— Challenge —
Give back an exact copy of the lines from the start of the material through the line bearing "tag(o, ['tie beam". Include both ends and nothing else.
** Begin **
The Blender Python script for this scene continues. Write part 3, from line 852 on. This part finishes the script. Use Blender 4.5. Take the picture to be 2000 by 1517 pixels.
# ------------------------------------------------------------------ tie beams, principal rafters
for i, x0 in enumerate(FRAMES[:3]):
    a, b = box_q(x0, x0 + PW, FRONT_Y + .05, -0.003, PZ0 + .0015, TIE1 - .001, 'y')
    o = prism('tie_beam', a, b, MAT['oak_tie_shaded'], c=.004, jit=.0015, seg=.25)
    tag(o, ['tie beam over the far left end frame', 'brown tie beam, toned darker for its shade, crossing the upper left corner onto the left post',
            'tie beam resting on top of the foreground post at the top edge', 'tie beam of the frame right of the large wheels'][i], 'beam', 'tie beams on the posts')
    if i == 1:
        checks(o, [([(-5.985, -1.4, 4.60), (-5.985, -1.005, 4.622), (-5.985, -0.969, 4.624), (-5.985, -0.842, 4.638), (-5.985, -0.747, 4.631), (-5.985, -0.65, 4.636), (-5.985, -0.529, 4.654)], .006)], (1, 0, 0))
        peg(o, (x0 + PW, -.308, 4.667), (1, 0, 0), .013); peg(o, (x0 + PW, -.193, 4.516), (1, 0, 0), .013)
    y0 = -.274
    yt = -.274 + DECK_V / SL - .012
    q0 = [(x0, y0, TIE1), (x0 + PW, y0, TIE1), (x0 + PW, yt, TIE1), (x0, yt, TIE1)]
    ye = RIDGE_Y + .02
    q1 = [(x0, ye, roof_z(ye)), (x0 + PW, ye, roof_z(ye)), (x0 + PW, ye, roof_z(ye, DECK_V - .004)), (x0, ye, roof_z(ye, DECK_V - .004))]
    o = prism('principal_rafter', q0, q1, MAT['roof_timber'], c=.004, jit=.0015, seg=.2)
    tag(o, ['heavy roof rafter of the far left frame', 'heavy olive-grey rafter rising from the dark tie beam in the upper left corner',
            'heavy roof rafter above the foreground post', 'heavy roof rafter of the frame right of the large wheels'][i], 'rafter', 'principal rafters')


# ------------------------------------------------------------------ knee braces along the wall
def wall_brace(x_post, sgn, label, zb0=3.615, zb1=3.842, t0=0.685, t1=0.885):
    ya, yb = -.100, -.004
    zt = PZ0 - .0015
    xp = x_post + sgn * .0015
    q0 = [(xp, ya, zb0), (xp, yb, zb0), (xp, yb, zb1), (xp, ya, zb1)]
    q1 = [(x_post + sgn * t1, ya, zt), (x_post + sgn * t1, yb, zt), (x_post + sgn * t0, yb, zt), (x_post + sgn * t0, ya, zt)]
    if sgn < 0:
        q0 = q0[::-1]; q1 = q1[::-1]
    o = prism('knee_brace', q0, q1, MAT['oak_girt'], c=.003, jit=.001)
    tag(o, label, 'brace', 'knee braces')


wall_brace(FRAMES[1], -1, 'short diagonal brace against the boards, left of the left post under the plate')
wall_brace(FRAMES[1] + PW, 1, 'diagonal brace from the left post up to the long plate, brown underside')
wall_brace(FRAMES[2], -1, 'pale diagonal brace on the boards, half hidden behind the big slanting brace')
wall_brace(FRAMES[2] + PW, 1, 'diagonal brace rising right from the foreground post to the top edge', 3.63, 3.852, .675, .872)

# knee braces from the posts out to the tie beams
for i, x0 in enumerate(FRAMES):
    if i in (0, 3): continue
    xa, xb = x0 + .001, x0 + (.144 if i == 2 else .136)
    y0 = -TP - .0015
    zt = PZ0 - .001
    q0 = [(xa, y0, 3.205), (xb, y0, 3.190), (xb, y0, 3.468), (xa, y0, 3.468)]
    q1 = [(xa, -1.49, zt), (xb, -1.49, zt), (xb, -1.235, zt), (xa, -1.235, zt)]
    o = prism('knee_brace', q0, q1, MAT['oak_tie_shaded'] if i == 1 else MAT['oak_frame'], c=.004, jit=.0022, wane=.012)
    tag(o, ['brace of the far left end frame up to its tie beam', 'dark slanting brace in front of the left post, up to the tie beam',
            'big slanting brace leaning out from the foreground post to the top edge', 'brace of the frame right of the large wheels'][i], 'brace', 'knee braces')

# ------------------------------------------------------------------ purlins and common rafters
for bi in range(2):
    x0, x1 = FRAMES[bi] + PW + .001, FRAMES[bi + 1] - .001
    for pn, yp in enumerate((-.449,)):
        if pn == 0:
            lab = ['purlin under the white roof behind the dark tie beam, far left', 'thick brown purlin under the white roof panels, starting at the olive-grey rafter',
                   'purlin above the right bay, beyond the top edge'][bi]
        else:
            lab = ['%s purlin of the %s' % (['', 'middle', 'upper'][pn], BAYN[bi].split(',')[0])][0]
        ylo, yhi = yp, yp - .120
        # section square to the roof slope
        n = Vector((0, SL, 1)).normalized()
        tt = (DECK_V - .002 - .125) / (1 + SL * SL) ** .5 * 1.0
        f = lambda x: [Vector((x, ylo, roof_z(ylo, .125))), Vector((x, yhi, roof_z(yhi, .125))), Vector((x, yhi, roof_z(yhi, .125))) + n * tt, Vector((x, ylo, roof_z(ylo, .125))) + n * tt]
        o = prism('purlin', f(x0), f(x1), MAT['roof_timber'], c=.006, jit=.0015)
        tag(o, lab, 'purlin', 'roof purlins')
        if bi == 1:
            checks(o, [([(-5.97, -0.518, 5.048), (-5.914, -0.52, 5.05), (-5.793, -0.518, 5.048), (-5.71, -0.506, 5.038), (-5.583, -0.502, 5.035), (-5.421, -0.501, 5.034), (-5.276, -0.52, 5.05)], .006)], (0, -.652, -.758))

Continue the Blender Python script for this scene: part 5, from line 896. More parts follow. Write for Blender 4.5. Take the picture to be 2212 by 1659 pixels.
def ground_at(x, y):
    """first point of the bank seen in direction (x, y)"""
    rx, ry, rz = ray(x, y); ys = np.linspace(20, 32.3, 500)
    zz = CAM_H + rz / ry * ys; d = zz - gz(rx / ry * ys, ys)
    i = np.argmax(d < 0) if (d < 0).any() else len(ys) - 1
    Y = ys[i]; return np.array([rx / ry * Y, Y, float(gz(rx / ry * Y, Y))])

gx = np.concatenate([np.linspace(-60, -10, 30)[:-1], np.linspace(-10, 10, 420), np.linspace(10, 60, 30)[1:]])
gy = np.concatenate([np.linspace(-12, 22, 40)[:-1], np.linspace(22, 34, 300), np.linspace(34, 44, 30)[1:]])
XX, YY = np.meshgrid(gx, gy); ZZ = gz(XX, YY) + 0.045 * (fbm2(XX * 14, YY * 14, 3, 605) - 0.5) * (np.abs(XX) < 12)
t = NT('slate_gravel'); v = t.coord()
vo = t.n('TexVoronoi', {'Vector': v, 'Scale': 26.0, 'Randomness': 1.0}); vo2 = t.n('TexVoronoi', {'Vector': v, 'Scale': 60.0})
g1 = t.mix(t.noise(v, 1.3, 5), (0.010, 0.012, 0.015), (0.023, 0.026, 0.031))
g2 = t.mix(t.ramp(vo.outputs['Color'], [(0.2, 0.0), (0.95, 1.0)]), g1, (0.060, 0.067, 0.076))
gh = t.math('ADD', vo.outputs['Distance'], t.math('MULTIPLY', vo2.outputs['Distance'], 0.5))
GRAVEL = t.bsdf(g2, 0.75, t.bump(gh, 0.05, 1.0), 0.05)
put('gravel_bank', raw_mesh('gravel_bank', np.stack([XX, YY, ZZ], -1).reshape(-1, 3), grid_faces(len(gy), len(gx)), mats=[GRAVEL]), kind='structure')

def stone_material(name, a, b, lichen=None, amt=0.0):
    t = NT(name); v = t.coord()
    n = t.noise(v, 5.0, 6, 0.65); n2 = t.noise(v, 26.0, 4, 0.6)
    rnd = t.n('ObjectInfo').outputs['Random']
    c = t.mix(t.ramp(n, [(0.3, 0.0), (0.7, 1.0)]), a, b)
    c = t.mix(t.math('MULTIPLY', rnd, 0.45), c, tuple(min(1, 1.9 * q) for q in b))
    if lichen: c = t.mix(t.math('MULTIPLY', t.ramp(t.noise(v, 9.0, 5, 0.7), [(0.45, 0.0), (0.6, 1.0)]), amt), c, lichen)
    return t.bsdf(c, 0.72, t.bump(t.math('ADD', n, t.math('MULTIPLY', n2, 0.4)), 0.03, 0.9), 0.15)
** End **
— Complete response —
The Blender Python script for this scene continues. Write part 3, from line 852 on. This part finishes the script. Use Blender 4.5. Take the picture to be 2000 by 1517 pixels.
# ------------------------------------------------------------------ tie beams, principal rafters
for i, x0 in enumerate(FRAMES[:3]):
    a, b = box_q(x0, x0 + PW, FRONT_Y + .05, -0.003, PZ0 + .0015, TIE1 - .001, 'y')
    o = prism('tie_beam', a, b, MAT['oak_tie_shaded'], c=.004, jit=.0015, seg=.25)
    tag(o, ['tie beam over the far left end frame', 'brown tie beam, toned darker for its shade, crossing the upper left corner onto the left post',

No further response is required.